** Task objective **
Copy out every line that contains the word "scene".

§

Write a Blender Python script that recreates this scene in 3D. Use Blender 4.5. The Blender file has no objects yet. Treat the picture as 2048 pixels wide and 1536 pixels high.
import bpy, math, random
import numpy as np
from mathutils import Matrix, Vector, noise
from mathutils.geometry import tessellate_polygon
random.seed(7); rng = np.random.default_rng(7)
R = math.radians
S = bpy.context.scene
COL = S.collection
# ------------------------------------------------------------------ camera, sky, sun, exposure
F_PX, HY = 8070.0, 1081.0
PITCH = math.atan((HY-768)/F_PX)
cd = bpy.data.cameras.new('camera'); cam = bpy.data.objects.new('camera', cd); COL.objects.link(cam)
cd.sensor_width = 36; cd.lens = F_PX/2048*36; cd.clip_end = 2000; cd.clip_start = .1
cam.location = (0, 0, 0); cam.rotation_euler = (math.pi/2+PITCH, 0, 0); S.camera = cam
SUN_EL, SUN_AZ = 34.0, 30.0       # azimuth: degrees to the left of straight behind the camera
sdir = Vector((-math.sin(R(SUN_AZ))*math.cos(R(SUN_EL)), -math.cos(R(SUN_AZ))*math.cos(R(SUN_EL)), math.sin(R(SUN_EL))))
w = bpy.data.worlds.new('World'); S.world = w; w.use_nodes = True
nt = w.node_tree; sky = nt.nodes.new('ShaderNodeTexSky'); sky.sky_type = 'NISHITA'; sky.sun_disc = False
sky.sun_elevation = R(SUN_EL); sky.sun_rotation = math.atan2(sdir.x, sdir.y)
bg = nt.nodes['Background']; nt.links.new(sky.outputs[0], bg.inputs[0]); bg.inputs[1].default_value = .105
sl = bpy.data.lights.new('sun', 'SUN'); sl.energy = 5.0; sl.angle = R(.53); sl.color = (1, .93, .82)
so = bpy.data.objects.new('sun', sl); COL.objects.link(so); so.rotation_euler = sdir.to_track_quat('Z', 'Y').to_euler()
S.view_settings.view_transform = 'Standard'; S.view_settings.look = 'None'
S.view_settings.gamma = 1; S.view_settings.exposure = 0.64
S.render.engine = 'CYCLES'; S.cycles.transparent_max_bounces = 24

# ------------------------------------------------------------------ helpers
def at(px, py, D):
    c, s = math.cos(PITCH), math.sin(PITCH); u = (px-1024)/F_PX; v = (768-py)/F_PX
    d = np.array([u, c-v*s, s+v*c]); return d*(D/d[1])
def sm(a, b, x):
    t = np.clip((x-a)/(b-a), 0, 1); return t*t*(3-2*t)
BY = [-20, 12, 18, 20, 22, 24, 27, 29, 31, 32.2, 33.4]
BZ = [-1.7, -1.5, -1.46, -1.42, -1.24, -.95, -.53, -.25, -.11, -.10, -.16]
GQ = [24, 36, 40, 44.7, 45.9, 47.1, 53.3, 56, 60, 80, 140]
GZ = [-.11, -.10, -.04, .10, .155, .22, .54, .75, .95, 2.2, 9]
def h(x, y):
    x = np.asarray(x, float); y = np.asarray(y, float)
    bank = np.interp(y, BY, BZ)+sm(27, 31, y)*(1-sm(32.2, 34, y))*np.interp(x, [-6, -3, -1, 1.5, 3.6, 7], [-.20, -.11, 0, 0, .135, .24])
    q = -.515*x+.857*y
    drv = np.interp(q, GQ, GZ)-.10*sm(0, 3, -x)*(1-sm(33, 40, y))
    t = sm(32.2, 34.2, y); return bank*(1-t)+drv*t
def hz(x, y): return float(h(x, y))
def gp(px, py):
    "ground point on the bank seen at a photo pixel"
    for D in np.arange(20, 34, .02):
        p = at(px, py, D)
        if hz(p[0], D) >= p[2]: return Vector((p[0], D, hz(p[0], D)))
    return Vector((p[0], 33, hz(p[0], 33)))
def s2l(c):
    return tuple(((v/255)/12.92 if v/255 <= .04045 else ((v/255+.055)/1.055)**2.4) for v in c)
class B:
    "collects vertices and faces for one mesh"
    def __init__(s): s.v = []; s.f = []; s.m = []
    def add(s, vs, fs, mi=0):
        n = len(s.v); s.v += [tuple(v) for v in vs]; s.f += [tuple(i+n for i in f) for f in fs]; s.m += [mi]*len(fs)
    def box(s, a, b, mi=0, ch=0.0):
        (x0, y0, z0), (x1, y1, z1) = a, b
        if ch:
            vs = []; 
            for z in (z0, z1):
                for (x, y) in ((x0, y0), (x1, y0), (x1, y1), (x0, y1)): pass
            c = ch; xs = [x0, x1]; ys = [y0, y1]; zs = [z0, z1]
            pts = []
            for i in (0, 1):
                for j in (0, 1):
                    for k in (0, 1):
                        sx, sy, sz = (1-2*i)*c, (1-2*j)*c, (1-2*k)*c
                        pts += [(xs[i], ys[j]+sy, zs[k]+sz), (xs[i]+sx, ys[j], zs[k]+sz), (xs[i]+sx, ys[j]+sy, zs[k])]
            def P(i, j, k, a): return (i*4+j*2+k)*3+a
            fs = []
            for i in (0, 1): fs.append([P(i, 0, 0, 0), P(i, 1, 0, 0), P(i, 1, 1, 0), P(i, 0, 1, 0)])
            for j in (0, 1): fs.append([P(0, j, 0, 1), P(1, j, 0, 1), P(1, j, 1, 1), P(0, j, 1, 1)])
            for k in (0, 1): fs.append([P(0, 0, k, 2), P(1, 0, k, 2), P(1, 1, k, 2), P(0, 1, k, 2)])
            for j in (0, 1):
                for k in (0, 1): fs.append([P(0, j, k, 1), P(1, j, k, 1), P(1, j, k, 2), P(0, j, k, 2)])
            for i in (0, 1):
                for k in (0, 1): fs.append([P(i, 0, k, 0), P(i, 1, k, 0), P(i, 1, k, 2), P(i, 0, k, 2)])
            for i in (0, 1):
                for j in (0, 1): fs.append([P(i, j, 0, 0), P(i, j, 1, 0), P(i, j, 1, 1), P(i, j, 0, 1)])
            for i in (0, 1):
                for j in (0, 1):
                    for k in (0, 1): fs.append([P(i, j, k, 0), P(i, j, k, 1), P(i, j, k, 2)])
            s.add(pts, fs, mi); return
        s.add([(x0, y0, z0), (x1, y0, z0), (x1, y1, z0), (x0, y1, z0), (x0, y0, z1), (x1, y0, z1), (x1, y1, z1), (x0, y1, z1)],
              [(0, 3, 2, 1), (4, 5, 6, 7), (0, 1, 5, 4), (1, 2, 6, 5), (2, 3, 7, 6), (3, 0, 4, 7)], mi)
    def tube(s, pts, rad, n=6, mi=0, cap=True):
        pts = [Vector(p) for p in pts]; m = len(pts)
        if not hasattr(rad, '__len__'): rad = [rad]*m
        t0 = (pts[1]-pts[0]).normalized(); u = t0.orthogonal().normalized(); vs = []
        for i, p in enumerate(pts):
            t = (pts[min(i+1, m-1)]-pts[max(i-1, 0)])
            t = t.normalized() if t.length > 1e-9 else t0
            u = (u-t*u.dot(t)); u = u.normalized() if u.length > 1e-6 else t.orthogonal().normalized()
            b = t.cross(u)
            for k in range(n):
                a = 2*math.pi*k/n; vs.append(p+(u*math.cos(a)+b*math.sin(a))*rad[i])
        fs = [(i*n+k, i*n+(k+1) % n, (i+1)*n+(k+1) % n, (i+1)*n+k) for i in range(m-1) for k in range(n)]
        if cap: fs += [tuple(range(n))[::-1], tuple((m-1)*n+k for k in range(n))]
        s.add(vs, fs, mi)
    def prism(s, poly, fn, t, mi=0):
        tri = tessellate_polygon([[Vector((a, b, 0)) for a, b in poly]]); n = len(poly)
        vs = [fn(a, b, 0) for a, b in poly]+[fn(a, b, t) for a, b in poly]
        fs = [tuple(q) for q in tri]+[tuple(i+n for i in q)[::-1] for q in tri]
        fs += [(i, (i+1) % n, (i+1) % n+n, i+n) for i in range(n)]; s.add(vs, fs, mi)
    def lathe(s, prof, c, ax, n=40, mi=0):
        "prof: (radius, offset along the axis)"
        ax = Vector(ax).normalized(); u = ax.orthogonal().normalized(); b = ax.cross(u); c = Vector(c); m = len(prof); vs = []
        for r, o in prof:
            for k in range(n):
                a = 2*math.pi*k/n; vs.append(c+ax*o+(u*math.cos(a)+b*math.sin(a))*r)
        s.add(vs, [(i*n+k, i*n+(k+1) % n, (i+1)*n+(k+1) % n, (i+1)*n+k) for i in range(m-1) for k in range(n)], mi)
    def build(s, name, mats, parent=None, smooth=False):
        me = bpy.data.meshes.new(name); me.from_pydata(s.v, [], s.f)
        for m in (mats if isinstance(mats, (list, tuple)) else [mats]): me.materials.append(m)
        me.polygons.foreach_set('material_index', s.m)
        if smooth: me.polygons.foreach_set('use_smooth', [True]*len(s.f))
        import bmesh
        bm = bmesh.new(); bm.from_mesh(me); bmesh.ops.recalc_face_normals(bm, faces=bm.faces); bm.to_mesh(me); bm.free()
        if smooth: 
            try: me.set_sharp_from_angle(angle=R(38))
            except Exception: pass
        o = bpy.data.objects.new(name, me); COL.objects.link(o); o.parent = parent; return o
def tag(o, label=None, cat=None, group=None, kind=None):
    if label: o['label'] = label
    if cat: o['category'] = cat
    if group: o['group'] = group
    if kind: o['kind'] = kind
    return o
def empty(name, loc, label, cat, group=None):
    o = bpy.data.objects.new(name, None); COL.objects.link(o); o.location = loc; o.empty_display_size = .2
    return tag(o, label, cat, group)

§

** Complete answer **
Write a Blender Python script that recreates this scene in 3D. Use Blender 4.5. The Blender file has no objects yet. Treat the picture as 2048 pixels wide and 1536 pixels high.
S = bpy.context.scene